(REQUIRED TASK): Copy out all lines carrying the word "scene".

(INFORMATION PROVIDED):
☆ ☆ ☆ ☆ ☆ ☆ ☆

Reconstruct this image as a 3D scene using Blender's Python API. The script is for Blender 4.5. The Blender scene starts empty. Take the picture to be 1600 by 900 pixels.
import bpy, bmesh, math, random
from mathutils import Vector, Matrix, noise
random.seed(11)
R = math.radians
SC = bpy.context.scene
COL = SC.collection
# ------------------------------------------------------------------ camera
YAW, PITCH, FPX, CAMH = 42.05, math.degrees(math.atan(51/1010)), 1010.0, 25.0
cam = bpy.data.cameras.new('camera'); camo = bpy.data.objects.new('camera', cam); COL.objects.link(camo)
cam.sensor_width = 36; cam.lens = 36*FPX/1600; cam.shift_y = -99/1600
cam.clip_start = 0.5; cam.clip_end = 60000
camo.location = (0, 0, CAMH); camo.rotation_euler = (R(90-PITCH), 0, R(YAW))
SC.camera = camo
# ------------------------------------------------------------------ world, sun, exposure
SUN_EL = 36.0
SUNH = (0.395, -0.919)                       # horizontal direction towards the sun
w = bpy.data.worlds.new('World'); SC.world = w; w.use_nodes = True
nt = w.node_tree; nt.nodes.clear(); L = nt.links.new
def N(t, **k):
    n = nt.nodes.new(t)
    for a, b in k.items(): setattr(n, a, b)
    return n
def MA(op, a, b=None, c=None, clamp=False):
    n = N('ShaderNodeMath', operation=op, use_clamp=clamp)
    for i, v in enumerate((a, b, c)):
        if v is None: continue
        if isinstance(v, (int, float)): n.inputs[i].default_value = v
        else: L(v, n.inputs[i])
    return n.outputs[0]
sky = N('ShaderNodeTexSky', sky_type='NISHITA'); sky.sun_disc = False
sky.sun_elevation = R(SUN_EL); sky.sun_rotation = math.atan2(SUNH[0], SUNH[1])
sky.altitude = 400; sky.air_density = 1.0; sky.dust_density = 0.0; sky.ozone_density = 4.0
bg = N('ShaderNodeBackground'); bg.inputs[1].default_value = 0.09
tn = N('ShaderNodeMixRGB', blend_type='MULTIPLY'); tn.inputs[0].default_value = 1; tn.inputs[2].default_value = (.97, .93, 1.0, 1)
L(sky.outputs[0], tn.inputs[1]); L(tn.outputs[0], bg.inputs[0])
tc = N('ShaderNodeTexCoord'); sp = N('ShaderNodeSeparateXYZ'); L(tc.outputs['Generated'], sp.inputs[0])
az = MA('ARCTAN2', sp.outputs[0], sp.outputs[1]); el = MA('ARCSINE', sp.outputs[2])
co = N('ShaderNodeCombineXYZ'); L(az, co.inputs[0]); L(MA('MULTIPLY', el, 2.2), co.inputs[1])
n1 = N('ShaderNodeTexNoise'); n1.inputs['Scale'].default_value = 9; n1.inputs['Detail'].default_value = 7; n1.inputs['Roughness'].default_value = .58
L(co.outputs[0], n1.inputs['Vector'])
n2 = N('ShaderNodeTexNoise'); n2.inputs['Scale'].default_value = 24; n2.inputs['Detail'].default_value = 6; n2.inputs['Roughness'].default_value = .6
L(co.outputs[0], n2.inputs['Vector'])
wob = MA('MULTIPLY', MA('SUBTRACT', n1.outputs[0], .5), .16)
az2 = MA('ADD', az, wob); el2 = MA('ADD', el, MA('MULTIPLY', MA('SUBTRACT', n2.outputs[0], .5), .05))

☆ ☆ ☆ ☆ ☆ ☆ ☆

(EXERCISE ANSWER):
Reconstruct this image as a 3D scene using Blender's Python API. The script is for Blender 4.5. The Blender scene starts empty. Take the picture to be 1600 by 900 pixels.
SC = bpy.context.scene